Cotopaxi is one of our most popular climbs a summit attempt begins from the refugio around 1am and takes 5 to 8 hours. It is important to check snow conditions before setting out. An Ice Ax, Rope and Crampons are required.

Wilhelm Reiss and Angel Escobar made the first accent in 1872 on a southwestern face route. Today the standard route climbs Cotopaxi from the north. The best weather is in December and January though there is also very good weather between July and September. Conditions on Cotopaxi allow for year round climbing of the peak.

Cotopaxi National Park is the most popular National Park on the Ecuadorian Mainland. For more information please refer to our Cotopaxi page.

ILLINIZA NORTH Elevation 17,061ft (5200m)

Twenty years ago this was a glacial peak. In the early accounts of this mountain the climbers describe a technical ascent over heavy glaciers. Today the glaciers have completely disappeared, however in the first half of the year this peak still receives a covering of snow. While this mountain can be summitted in 2-4 hours it is a very long day if you are departing and returning to Quito. It is worth doing this extinct volcano over 2 days, spending a night in the refugio located in the saddle between the 2 peaks at 15,585ft (4750m) The refugio has 12 bunks and cooking facilities and fills quickly.

The attack on Illiniza North's summit at begins at dawn and involves a trek along a knife-edge ridge, on a well-marked trail. In a couple of places it is necessary to leave the ridge to go around boulders, and it is advisable to have some protection including ropes, harness, and hard hats. In the first half of the year there can be a snow covering on the ridge and peak snow gear can be needed, including crampons and ice axe.
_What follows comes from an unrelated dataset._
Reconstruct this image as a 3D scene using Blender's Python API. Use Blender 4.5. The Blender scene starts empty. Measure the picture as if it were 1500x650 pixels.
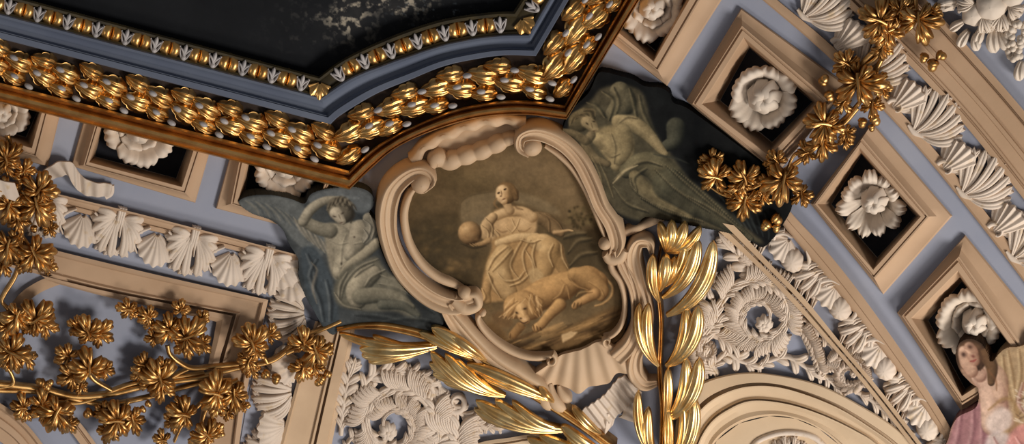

A compass and map are suggested for the descent.

ILLINIZA SOUTH Elevation 17,268ft (5263m)

A technical 4-hour snow and ice climb to challenge even the most experienced climber. The steep snow slopes, crevasses, and the 50-60º ice wall are rewarded at the summit with a spectacular view across the Avenue of the Volcanoes to Cotopaxi less than 19 miles (30 km) away. Whymper team member’s Jean and Luis Carrel first climbed the peak in 1880. The best weather can be found from June to January. Full climbing gear is needed.

PICHINCHA Elevation 15,695ft (4784m)

Pichincha Volcano is made up of 3 peaks the 3rd peak Guagua Pichincha 15,695ft (4784m) is the active crater. This volcano stands over Quito and has a long history of eruptions. From the edge of the paramo the hike to the summit takes about 4-hours. To reach the top there is a 7ft (2m) scramble, but no equipment is needed. From the summit we have an excellent view of Quito below us, and the "Avenue of Volcanoes" to the south. Guagua is particularly prone to clouding in and sudden storms.

SANGAY Elevation 17,160ft (5230m)

The most photographed of Ecuador's peaks and the most active volcano in the world with activity every 10 minutes. To reach the volcano you first have to hike for 3 days. The climbing itself is pretty straightforward but because of the ever-present risk of an eruption this is the most dangerous peak in Ecuador and helmets are required. The best weather is between December and April.